Çocuğun Soyadı Davası

çocuğun soyadı davası

Çocuğun Soyadı Davası

Çocuğun Soyadı Davası 960 524 Yasemin Berna Aslanbay

Bu makalemizde; evlilik birliği içerisinde, boşanmadan sonra veya evlilik dışı doğan çocuğun soyadını belirleme konusu tüm detayları ile ele alınmıştır.Bir anlamda çocuğun soyadını değiştirme davası olarak da ele alınan konu Aile Hukuku içerisinde işlenmektedir.

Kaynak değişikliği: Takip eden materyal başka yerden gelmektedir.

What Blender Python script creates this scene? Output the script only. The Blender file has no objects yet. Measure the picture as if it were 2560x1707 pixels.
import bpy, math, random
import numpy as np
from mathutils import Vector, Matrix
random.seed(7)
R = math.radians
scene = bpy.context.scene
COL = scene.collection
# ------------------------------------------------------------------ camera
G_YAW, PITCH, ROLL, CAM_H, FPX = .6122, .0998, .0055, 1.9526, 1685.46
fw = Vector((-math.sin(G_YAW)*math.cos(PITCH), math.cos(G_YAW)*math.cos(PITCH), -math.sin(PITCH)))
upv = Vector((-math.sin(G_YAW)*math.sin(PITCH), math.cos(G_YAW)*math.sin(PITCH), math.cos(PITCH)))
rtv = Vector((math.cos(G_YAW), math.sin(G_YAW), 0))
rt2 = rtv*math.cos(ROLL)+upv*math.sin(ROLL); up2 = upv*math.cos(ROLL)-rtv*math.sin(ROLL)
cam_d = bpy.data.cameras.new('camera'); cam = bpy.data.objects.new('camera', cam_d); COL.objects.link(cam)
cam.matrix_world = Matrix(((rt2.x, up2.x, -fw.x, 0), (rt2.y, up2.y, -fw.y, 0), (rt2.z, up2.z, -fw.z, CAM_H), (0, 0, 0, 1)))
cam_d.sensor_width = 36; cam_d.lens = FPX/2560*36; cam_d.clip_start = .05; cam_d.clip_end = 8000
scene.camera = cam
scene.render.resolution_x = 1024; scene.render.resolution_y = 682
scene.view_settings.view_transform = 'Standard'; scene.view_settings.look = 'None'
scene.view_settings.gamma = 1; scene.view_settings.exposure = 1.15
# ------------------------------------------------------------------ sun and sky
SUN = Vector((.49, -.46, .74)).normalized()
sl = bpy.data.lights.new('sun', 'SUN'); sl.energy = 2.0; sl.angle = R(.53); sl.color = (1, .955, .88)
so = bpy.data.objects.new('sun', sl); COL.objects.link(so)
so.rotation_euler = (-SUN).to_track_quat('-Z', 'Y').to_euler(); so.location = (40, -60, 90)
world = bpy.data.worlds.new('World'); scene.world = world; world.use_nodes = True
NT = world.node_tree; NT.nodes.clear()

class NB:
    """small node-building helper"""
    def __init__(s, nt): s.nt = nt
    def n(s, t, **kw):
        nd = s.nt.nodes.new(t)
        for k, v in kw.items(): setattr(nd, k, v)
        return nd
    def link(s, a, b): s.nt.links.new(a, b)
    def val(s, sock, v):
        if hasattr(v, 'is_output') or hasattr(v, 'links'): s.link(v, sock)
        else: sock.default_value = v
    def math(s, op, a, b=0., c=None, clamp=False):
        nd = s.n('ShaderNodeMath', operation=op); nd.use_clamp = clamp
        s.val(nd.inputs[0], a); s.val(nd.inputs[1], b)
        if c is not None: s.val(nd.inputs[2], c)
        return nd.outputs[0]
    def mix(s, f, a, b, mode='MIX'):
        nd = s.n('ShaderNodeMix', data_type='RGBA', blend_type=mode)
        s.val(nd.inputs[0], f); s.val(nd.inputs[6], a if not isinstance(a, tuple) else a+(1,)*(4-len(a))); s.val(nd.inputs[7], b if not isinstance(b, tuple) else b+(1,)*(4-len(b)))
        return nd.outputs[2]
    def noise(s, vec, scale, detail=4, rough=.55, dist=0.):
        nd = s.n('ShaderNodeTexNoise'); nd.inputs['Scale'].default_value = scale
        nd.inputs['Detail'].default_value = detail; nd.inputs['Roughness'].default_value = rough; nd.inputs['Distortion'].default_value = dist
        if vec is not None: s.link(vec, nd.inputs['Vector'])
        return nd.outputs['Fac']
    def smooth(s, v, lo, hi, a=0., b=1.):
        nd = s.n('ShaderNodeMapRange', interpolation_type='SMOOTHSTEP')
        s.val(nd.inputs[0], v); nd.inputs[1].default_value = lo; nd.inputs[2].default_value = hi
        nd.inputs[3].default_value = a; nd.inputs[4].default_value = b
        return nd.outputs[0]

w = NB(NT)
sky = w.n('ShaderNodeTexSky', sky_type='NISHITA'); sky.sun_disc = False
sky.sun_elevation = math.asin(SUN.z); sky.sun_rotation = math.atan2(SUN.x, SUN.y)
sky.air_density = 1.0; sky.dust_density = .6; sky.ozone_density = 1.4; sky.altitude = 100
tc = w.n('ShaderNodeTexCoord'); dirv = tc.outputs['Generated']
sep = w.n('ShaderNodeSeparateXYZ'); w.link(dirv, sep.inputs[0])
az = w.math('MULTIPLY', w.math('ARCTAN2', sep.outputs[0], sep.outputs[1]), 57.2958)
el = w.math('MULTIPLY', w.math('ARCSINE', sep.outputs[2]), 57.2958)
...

Çocuğun Soyadı Değişikliği Davası

Çocuğun soyadı değişikliği davası belli koşullar altında ihtiyaç olabilen, mahkeme kararı ile kurulabilen bir durumdur. Çocuğun soyadının ne olacağı aşağıda sayacağımız durumlara göre değişiklik gösterebilir. Örneğin evlilik birliği içinde doğan ancak boşanma aşamasında olunduğu durumlarda, evlilik dışı doğan çocuğun soyadının ne olacağı, boşanma sürecinde çocuğun soyadının ne olacağı gibi durumlar söz konusudur. Burada merak edilen bir takım sorulara da cevap vermeye çalışacağız. Örneğin boşanan kadın çocuğuna kendi soyadını verebilir mi, evlilik dışı doğan çocuğun soyadı ne olacak gibi soruların cevaplarını da burada bulabileceksiniz.

Evlilik Birliği İçinde Doğan Çocuğun Soyadı

Evlilik sürecinde, birliğinde dünyaya gelen çocuğun soyadı Türk Medeni Kanunu tarafından düzelenmiş ve madde 321’e göre “Çocuk, ana ve baba evli ise ailenin … soyadını taşır. “TMK m. 187 gereğince aile soyadı kavramı ise kocanın, babanın soyadına karşılık gelmektedir. Kadın evlilik sürecinde kızlık soyadını kullanmayı veya ikisini birden kullanmayı tercih etmiş olsa dahi çocuk babanın soyadını taşır. Yani evlilik birliği devam ederken çocuğun annenin kızlık soyadını kullanması mümkün değildir. 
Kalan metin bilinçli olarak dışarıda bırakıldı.